◆ Problem:
Would you restate all the data that follows, word for word?

◆ Information supplied:
+ + + +
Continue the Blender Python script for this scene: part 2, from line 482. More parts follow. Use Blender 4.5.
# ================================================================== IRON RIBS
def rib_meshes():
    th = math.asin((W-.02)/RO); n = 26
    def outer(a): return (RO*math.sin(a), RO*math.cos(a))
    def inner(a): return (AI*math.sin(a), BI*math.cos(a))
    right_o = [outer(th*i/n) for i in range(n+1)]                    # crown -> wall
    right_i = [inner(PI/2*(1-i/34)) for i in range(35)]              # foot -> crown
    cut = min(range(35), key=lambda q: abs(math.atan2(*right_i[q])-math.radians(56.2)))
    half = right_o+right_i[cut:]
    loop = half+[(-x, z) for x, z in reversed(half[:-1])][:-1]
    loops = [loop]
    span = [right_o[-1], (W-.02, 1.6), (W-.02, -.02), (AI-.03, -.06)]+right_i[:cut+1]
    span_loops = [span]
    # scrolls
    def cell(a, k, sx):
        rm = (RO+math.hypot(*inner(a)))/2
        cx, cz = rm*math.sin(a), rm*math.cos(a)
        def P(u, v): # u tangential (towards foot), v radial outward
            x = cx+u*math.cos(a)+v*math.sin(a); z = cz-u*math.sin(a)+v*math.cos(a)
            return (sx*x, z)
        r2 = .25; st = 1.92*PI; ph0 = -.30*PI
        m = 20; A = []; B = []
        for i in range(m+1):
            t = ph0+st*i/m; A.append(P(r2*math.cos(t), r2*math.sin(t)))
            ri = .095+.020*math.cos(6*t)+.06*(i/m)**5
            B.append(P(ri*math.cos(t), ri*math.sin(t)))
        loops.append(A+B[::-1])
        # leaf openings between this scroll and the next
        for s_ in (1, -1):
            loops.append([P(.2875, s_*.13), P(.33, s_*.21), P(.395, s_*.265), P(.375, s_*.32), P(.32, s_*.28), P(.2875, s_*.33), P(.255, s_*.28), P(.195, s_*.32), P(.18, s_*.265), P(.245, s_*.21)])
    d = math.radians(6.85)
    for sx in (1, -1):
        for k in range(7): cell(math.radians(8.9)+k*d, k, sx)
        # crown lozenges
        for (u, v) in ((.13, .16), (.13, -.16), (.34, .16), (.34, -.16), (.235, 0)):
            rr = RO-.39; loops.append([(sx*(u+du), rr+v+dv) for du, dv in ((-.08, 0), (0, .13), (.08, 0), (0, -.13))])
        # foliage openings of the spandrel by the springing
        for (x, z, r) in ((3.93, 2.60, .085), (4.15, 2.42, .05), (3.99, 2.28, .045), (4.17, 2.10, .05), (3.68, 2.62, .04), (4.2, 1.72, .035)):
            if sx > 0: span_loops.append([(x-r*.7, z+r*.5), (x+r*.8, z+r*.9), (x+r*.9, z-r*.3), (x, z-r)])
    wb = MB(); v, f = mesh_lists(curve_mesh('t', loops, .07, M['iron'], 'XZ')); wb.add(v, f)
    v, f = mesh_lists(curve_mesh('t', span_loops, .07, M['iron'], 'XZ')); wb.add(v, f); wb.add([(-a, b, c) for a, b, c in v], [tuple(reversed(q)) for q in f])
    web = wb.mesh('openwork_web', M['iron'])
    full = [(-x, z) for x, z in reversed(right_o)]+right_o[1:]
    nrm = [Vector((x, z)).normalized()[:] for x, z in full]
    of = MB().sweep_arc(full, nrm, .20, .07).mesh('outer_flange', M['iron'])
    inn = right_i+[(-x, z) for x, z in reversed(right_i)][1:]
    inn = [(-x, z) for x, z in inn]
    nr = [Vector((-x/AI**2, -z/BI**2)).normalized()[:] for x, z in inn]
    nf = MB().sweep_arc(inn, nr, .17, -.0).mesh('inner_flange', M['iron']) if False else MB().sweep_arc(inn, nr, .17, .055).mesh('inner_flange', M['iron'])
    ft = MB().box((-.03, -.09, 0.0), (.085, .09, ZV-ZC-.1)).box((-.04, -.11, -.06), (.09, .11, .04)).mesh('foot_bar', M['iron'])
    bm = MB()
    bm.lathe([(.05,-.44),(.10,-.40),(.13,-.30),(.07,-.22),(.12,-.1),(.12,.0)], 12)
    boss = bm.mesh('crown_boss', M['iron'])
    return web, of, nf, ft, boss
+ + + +
◆ Exercise result:
Continue the Blender Python script for this scene: part 2, from line 482. More parts follow. Use Blender 4.5.
# ================================================================== IRON RIBS
def rib_meshes():
    th = math.asin((W-.02)/RO); n = 26
    def outer(a): return (RO*math.sin(a), RO*math.cos(a))
    def inner(a): return (AI*math.sin(a), BI*math.cos(a))
    right_o = [outer(th*i/n) for i in range(n+1)]                    # crown -> wall
    right_i = [inner(PI/2*(1-i/34)) for i in range(35)]              # foot -> crown
    cut = min(range(35), key=lambda q: abs(math.atan2(*right_i[q])-math.radians(56.2)))
    half = right_o+right_i[cut:]
    loop = half+[(-x, z) for x, z in reversed(half[:-1])][:-1]
    loops = [loop]
    span = [right_o[-1], (W-.02, 1.6), (W-.02, -.02), (AI-.03, -.06)]+right_i[:cut+1]
    span_loops = [span]
    # scrolls
    def cell(a, k, sx):
        rm = (RO+math.hypot(*inner(a)))/2
        cx, cz = rm*math.sin(a), rm*math.cos(a)
        def P(u, v): # u tangential (towards foot), v radial outward
            x = cx+u*math.cos(a)+v*math.sin(a); z = cz-u*math.sin(a)+v*math.cos(a)
            return (sx*x, z)
        r2 = .25; st = 1.92*PI; ph0 = -.30*PI
        m = 20; A = []; B = []
        for i in range(m+1):
            t = ph0+st*i/m; A.append(P(r2*math.cos(t), r2*math.sin(t)))
            ri = .095+.020*math.cos(6*t)+.06*(i/m)**5
            B.append(P(ri*math.cos(t), ri*math.sin(t)))
        loops.append(A+B[::-1])
        # leaf openings between this scroll and the next
        for s_ in (1, -1):
            loops.append([P(.2875, s_*.13), P(.33, s_*.21), P(.395, s_*.265), P(.375, s_*.32), P(.32, s_*.28), P(.2875, s_*.33), P(.255, s_*.28), P(.195, s_*.32), P(.18, s_*.265), P(.245, s_*.21)])
    d = math.radians(6.85)
    for sx in (1, -1):
        for k in range(7): cell(math.radians(8.9)+k*d, k, sx)
        # crown lozenges
        for (u, v) in ((.13, .16), (.13, -.16), (.34, .16), (.34, -.16), (.235, 0)):
            rr = RO-.39; loops.append([(sx*(u+du), rr+v+dv) for du, dv in ((-.08, 0), (0, .13), (.08, 0), (0, -.13))])
        # foliage openings of the spandrel by the springing
        for (x, z, r) in ((3.93, 2.60, .085), (4.15, 2.42, .05), (3.99, 2.28, .045), (4.17, 2.10, .05), (3.68, 2.62, .04), (4.2, 1.72, .035)):
            if sx > 0: span_loops.append([(x-r*.7, z+r*.5), (x+r*.8, z+r*.9), (x+r*.9, z-r*.3), (x, z-r)])
    wb = MB(); v, f = mesh_lists(curve_mesh('t', loops, .07, M['iron'], 'XZ')); wb.add(v, f)
    v, f = mesh_lists(curve_mesh('t', span_loops, .07, M['iron'], 'XZ')); wb.add(v, f); wb.add([(-a, b, c) for a, b, c in v], [tuple(reversed(q)) for q in f])
    web = wb.mesh('openwork_web', M['iron'])
    full = [(-x, z) for x, z in reversed(right_o)]+right_o[1:]
    nrm = [Vector((x, z)).normalized()[:] for x, z in full]
    of = MB().sweep_arc(full, nrm, .20, .07).mesh('outer_flange', M['iron'])
    inn = right_i+[(-x, z) for x, z in reversed(right_i)][1:]
    inn = [(-x, z) for x, z in inn]
    nr = [Vector((-x/AI**2, -z/BI**2)).normalized()[:] for x, z in inn]
    nf = MB().sweep_arc(inn, nr, .17, -.0).mesh('inner_flange', M['iron']) if False else MB().sweep_arc(inn, nr, .17, .055).mesh('inner_flange', M['iron'])
    ft = MB().box((-.03, -.09, 0.0), (.085, .09, ZV-ZC-.1)).box((-.04, -.11, -.06), (.09, .11, .04)).mesh('foot_bar', M['iron'])
    bm = MB()
    bm.lathe([(.05,-.44),(.10,-.40),(.13,-.30),(.07,-.22),(.12,-.1),(.12,.0)], 12)
    boss = bm.mesh('crown_boss', M['iron'])
    return web, of, nf, ft, boss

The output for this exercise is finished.